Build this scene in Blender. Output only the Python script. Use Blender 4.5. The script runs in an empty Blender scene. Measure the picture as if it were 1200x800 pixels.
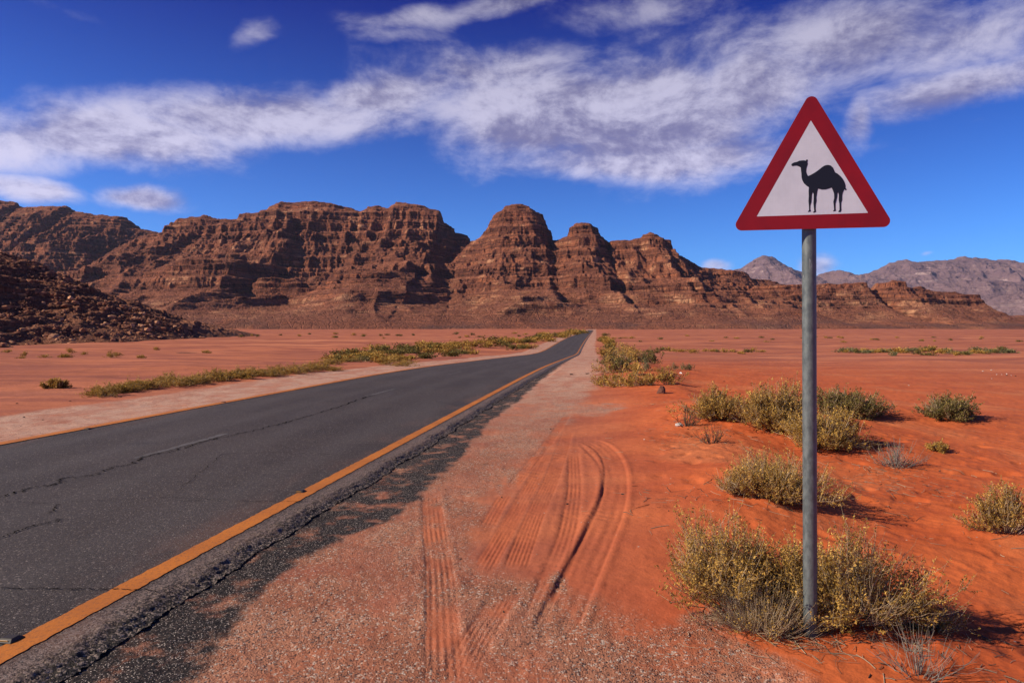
import bpy, math, random
import numpy as np
from mathutils import Vector, Matrix
R = math.radians
rng = np.random.default_rng(7)
random.seed(7)
S = bpy.context.scene
COL = S.collection

# ---------------------------------------------------------------- camera
EYE = 1.76
PITCH = R(0.86)
F = 800.0
cam_d = bpy.data.cameras.new('camera'); cam = bpy.data.objects.new('camera', cam_d); COL.objects.link(cam)
cam_d.sensor_width = 36; cam_d.lens = 24; cam_d.clip_start = 0.05; cam_d.clip_end = 60000
cam.location = (0, 0, EYE); cam.rotation_euler = (R(90)-PITCH, 0, 0)
S.camera = cam
S.render.resolution_x = 1024; S.render.resolution_y = 682

# ---------------------------------------------------------------- light
SUN_EL, SUN_AZ = 31.0, 259.5          # compass-like azimuth measured clockwise from +Y
sd = Vector((math.sin(R(SUN_AZ))*math.cos(R(SUN_EL)), math.cos(R(SUN_AZ))*math.cos(R(SUN_EL)), math.sin(R(SUN_EL))))
sl = bpy.data.lights.new('sun', 'SUN'); sun = bpy.data.objects.new('sun', sl); COL.objects.link(sun)
sl.energy = 5.0; sl.angle = R(0.53); sl.color = (1.0, 0.87, 0.70)
sun.rotation_euler = sd.to_track_quat('Z', 'Y').to_euler()
sun.location = (-20, 0, 30)
S.view_settings.view_transform = 'Standard'; S.view_settings.look = 'None'
S.view_settings.exposure = 0.3; S.view_settings.gamma = 1.0
S.view_settings.use_curve_mapping = False
S.cycles.max_bounces = 5; S.cycles.diffuse_bounces = 2; S.cycles.glossy_bounces = 2
S.cycles.transmission_bounces = 2; S.cycles.transparent_max_bounces = 6; S.cycles.volume_bounces = 0
S.cycles.use_denoising = True; S.cycles.use_adaptive_sampling = False

# ---------------------------------------------------------------- node helper
class NT:
    def __init__(s, nt):
        s.t = nt; s.n = nt.nodes; s.l = nt.links
    def put(s, sock, v):
        if v is None: return
        if hasattr(v, 'is_output') or isinstance(v, bpy.types.NodeSocket): s.l.new(v, sock)
        else:
            try: sock.default_value = v
            except Exception:
                if isinstance(v, (int, float)): sock.default_value = (v, v, v)
                elif len(v) == 3: sock.default_value = (*v, 1)
    def m(s, op, a, b=None, c=None, clamp=False):
        n = s.n.new('ShaderNodeMath'); n.operation = op; n.use_clamp = clamp
        for i, v in enumerate((a, b, c)): s.put(n.inputs[i], v)
        return n.outputs[0]
    def v(s, op, a, b=None, scale=None):
        n = s.n.new('ShaderNodeVectorMath'); n.operation = op
        s.put(n.inputs[0], a); s.put(n.inputs[1], b)
        if scale is not None: s.put(n.inputs['Scale'], scale)
        return n.outputs['Value'] if op in ('DOT_PRODUCT', 'LENGTH', 'DISTANCE') else n.outputs['Vector']
    def xyz(s, a):
        n = s.n.new('ShaderNodeSeparateXYZ'); s.put(n.inputs[0], a); return n.outputs
    def comb(s, x, y, z):
        n = s.n.new('ShaderNodeCombineXYZ'); s.put(n.inputs[0], x); s.put(n.inputs[1], y); s.put(n.inputs[2], z); return n.outputs[0]
    def noise(s, vec, scale, detail=4, rough=0.55, dist=0.0, lac=2.0, dim='3D', col=False):
        n = s.n.new('ShaderNodeTexNoise'); n.noise_dimensions = dim
        s.put(n.inputs['Vector'], vec); n.inputs['Scale'].default_value = scale; n.inputs['Detail'].default_value = detail
        n.inputs['Roughness'].default_value = rough; n.inputs['Distortion'].default_value = dist; n.inputs['Lacunarity'].default_value = lac
        return n.outputs['Color' if col else 'Fac']
    def vor(s, vec, scale, feat='F1', out='Distance', rnd=1.0):
        n = s.n.new('ShaderNodeTexVoronoi'); n.feature = feat; s.put(n.inputs['Vector'], vec)
        n.inputs['Scale'].default_value = scale; n.inputs['Randomness'].default_value = rnd
        return n.outputs[out]
    def rng(s, v, a, b, c=0.0, d=1.0, mode='SMOOTHSTEP'):
        n = s.n.new('ShaderNodeMapRange'); n.interpolation_type = mode; n.clamp = True
        s.put(n.inputs[0], v); s.put(n.inputs[1], a); s.put(n.inputs[2], b); s.put(n.inputs[3], c); s.put(n.inputs[4], d)
        return n.outputs[0]
    def mix(s, f, a, b, mode='MIX'):
        n = s.n.new('ShaderNodeMix'); n.data_type = 'RGBA'; n.blend_type = mode; n.clamp_factor = True
        s.put(n.inputs['Factor'], f); s.put(n.inputs[6], a); s.put(n.inputs[7], b)
        return n.outputs[2]
    def attr(s, name):
        n = s.n.new('ShaderNodeAttribute'); n.attribute_name = name; return n.outputs['Fac']
    def coord(s, what='Object'):
        return s.n.new('ShaderNodeTexCoord').outputs[what]
    def bump(s, h, strength, dist, normal=None):
        n = s.n.new('ShaderNodeBump'); s.put(n.inputs['Height'], h); n.inputs['Strength'].default_value = strength
        n.inputs['Distance'].default_value = dist
        if normal is not None: s.put(n.inputs['Normal'], normal)
        return n.outputs[0]

def material(name):
    m = bpy.data.materials.new(name); m.use_nodes = True
    n = NT(m.node_tree); b = n.n['Principled BSDF']
    return m, n, b

# ---------------------------------------------------------------- sky
def azel(px, py):
    c, s_ = math.cos(PITCH), math.sin(PITCH)
    x = (px-600)/F; u = (400-py)/F
    y = c + u*s_; z = -s_ + u*c
    return math.atan2(x, y), math.atan2(z, math.hypot(x, y))
w = bpy.data.worlds.new('World'); S.world = w; w.use_nodes = True
W = NT(w.node_tree)
bg = W.n['Background']; bg.inputs['Strength'].default_value = 0.062
sky = W.n.new('ShaderNodeTexSky'); sky.sky_type = 'NISHITA'; sky.sun_disc = False
sky.sun_elevation = R(SUN_EL); sky.sun_rotation = R(SUN_AZ); sky.altitude = 900
sky.air_density = 1.0; sky.dust_density = 0.4; sky.ozone_density = 3.0
gam = W.n.new('ShaderNodeGamma'); gam.inputs[1].default_value = 1.0
D = W.coord('Generated')
dx, dy, dz = W.xyz(D)
el_n = W.m('ARCTANGENT', W.m('DIVIDE', dz, W.m('SQRT', W.m('ADD', W.m('MULTIPLY', dx, dx), W.m('MULTIPLY', dy, dy)))))
az_n = W.m('ARCTAN2', dx, dy)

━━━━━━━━

▶ _Exercise prompt_
Repeat the material exactly as it reads, without any of its pictures.

▶ _In response_
Build this scene in Blender. Output only the Python script. Use Blender 4.5. The script runs in an empty Blender scene. Measure the picture as if it were 1200x800 pixels.
import bpy, math, random
import numpy as np
from mathutils import Vector, Matrix
R = math.radians
rng = np.random.default_rng(7)
random.seed(7)
S = bpy.context.scene
COL = S.collection

# ---------------------------------------------------------------- camera
EYE = 1.76
PITCH = R(0.86)
F = 800.0
cam_d = bpy.data.cameras.new('camera'); cam = bpy.data.objects.new('camera', cam_d); COL.objects.link(cam)
cam_d.sensor_width = 36; cam_d.lens = 24; cam_d.clip_start = 0.05; cam_d.clip_end = 60000
cam.location = (0, 0, EYE); cam.rotation_euler = (R(90)-PITCH, 0, 0)
S.camera = cam
S.render.resolution_x = 1024; S.render.resolution_y = 682

# ---------------------------------------------------------------- light
SUN_EL, SUN_AZ = 31.0, 259.5          # compass-like azimuth measured clockwise from +Y
sd = Vector((math.sin(R(SUN_AZ))*math.cos(R(SUN_EL)), math.cos(R(SUN_AZ))*math.cos(R(SUN_EL)), math.sin(R(SUN_EL))))
sl = bpy.data.lights.new('sun', 'SUN'); sun = bpy.data.objects.new('sun', sl); COL.objects.link(sun)
sl.energy = 5.0; sl.angle = R(0.53); sl.color = (1.0, 0.87, 0.70)
sun.rotation_euler = sd.to_track_quat('Z', 'Y').to_euler()
sun.location = (-20, 0, 30)
S.view_settings.view_transform = 'Standard'; S.view_settings.look = 'None'
S.view_settings.exposure = 0.3; S.view_settings.gamma = 1.0
S.view_settings.use_curve_mapping = False
S.cycles.max_bounces = 5; S.cycles.diffuse_bounces = 2; S.cycles.glossy_bounces = 2
S.cycles.transmission_bounces = 2; S.cycles.transparent_max_bounces = 6; S.cycles.volume_bounces = 0
S.cycles.use_denoising = True; S.cycles.use_adaptive_sampling = False

# ---------------------------------------------------------------- node helper
class NT:
    def __init__(s, nt):
        s.t = nt; s.n = nt.nodes; s.l = nt.links
    def put(s, sock, v):
        if v is None: return
        if hasattr(v, 'is_output') or isinstance(v, bpy.types.NodeSocket): s.l.new(v, sock)
        else:
            try: sock.default_value = v
            except Exception:
                if isinstance(v, (int, float)): sock.default_value = (v, v, v)
                elif len(v) == 3: sock.default_value = (*v, 1)
    def m(s, op, a, b=None, c=None, clamp=False):
        n = s.n.new('ShaderNodeMath'); n.operation = op; n.use_clamp = clamp
        for i, v in enumerate((a, b, c)): s.put(n.inputs[i], v)
        return n.outputs[0]
    def v(s, op, a, b=None, scale=None):
        n = s.n.new('ShaderNodeVectorMath'); n.operation = op
        s.put(n.inputs[0], a); s.put(n.inputs[1], b)
        if scale is not None: s.put(n.inputs['Scale'], scale)
        return n.outputs['Value'] if op in ('DOT_PRODUCT', 'LENGTH', 'DISTANCE') else n.outputs['Vector']
    def xyz(s, a):
        n = s.n.new('ShaderNodeSeparateXYZ'); s.put(n.inputs[0], a); return n.outputs
    def comb(s, x, y, z):
        n = s.n.new('ShaderNodeCombineXYZ'); s.put(n.inputs[0], x); s.put(n.inputs[1], y); s.put(n.inputs[2], z); return n.outputs[0]
    def noise(s, vec, scale, detail=4, rough=0.55, dist=0.0, lac=2.0, dim='3D', col=False):
        n = s.n.new('ShaderNodeTexNoise'); n.noise_dimensions = dim
        s.put(n.inputs['Vector'], vec); n.inputs['Scale'].default_value = scale; n.inputs['Detail'].default_value = detail
        n.inputs['Roughness'].default_value = rough; n.inputs['Distortion'].default_value = dist; n.inputs['Lacunarity'].default_value = lac
        return n.outputs['Color' if col else 'Fac']
    def vor(s, vec, scale, feat='F1', out='Distance', rnd=1.0):
        n = s.n.new('ShaderNodeTexVoronoi'); n.feature = feat; s.put(n.inputs['Vector'], vec)
        n.inputs['Scale'].default_value = scale; n.inputs['Randomness'].default_value = rnd
        return n.outputs[out]
    def rng(s, v, a, b, c=0.0, d=1.0, mode='SMOOTHSTEP'):
        n = s.n.new('ShaderNodeMapRange'); n.interpolation_type = mode; n.clamp = True
        s.put(n.inputs[0], v); s.put(n.inputs[1], a); s.put(n.inputs[2], b); s.put(n.inputs[3], c); s.put(n.inputs[4], d)
        return n.outputs[0]
    def mix(s, f, a, b, mode='MIX'):
        n = s.n.new('ShaderNodeMix'); n.data_type = 'RGBA'; n.blend_type = mode; n.clamp_factor = True
        s.put(n.inputs['Factor'], f); s.put(n.inputs[6], a); s.put(n.inputs[7], b)
        return n.outputs[2]
    def attr(s, name):
        n = s.n.new('ShaderNodeAttribute'); n.attribute_name = name; return n.outputs['Fac']
    def coord(s, what='Object'):
        return s.n.new('ShaderNodeTexCoord').outputs[what]
    def bump(s, h, strength, dist, normal=None):
        n = s.n.new('ShaderNodeBump'); s.put(n.inputs['Height'], h); n.inputs['Strength'].default_value = strength
        n.inputs['Distance'].default_value = dist
        if normal is not None: s.put(n.inputs['Normal'], normal)
        return n.outputs[0]

def material(name):
    m = bpy.data.materials.new(name); m.use_nodes = True
    n = NT(m.node_tree); b = n.n['Principled BSDF']
    return m, n, b

# ---------------------------------------------------------------- sky
def azel(px, py):
    c, s_ = math.cos(PITCH), math.sin(PITCH)
    x = (px-600)/F; u = (400-py)/F
    y = c + u*s_; z = -s_ + u*c
    return math.atan2(x, y), math.atan2(z, math.hypot(x, y))
w = bpy.data.worlds.new('World'); S.world = w; w.use_nodes = True
W = NT(w.node_tree)
bg = W.n['Background']; bg.inputs['Strength'].default_value = 0.062
sky = W.n.new('ShaderNodeTexSky'); sky.sky_type = 'NISHITA'; sky.sun_disc = False
sky.sun_elevation = R(SUN_EL); sky.sun_rotation = R(SUN_AZ); sky.altitude = 900
sky.air_density = 1.0; sky.dust_density = 0.4; sky.ozone_density = 3.0
gam = W.n.new('ShaderNodeGamma'); gam.inputs[1].default_value = 1.0
D = W.coord('Generated')
dx, dy, dz = W.xyz(D)
el_n = W.m('ARCTANGENT', W.m('DIVIDE', dz, W.m('SQRT', W.m('ADD', W.m('MULTIPLY', dx, dx), W.m('MULTIPLY', dy, dy)))))
az_n = W.m('ARCTAN2', dx, dy)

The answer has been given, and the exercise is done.